Somut olayda, görevsizlik kararı veren adli yargı yerince, asker kişi sanığa yüklenen eylemin, askerlik hizmet ve görevleriyle ilgili olarak işlendiği gerekçesine yer verilmiş ise de; yargılama sırasında sanığın  terhis edildiği  dosya içindeki bilgi ve belgelerden anlaşılmaktadır. Yüklenen suçun askeri bir suç olmaması, askeri bir suça bağlı bulunmaması ve askeri mahkemede yargılanmasını gerektiren ilginin de kesilmiş olması nedeniyle, 353 sayılı Yasa'nın 4191 sayılı Yasa ile değişik 17. maddesi hükmü uyarınca, sanığın askeri mahkemede yargılanmasını gerektiren ilginin kesilmiş olması nedeniyle davanın adli yargı yerinde görülmesi gerekir.

 

Diğer taraftan, sanığın terhis edilmediği ve halen asker kişi olduğu kabul edilse bile, 2803 sayılı Jandarma Teşkilat Görev Ve Yetkileri Kanunu'nun 7. maddesinde belirtildiği üzere, sanığın olay günü yerine getirdiği görev, askeri bir görev olmayıp, Jandarmanın idari (mülki) görevleri arasında sayılmaktadır. Aynı Yasa'nın 15. maddesi hükmü uyarınca da sanığı yargılama görevi adli yargı yerine ait olacaktır. 

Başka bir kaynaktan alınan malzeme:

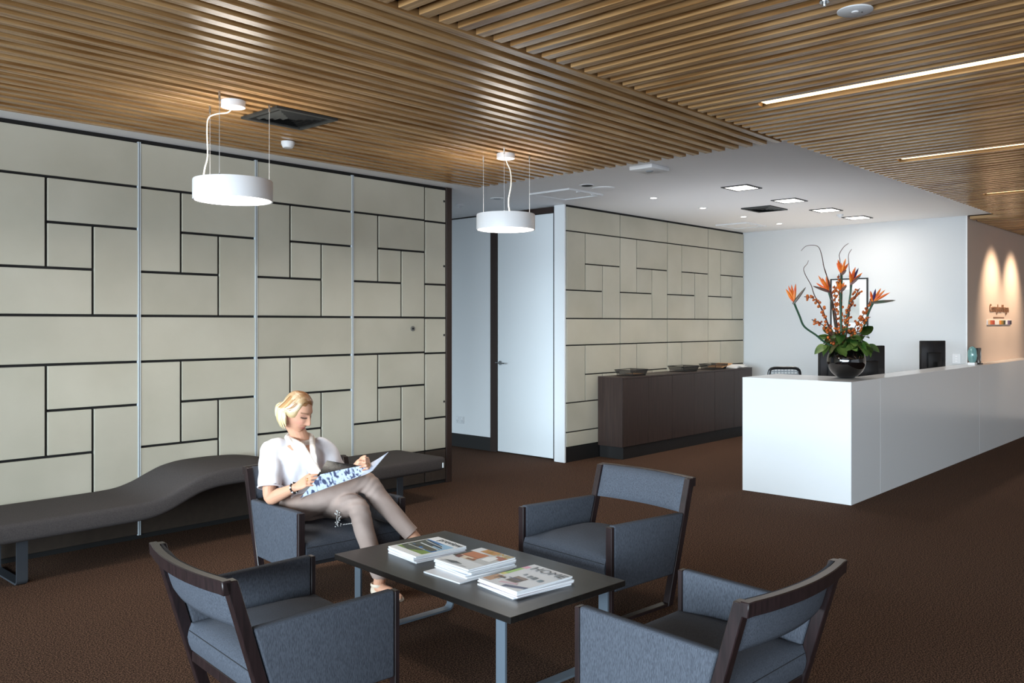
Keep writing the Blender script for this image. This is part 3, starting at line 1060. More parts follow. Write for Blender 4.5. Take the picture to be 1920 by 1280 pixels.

Açıklanan nedenlerle, davanın adli yargı yerinde görülmesi ve Muğla Sulh Ceza Mahkemesi’nin görevsizlik kararının kaldırılması gerekmektedir. 

SONUÇ: Anlaşmazlığın niteliğine göre, Davanın çözümünde adli yargı yerinin görevli olduğuna, bu nedenle Muğla Sulh Ceza Mahkemesi'nin 5.12.2000 günlü, E:2000/1223, K:2000/1356 sayılı görevsizlik kararının kaldırılmasına, 12.11.2001 günü kesin olarak oybirliği ile karar verildi.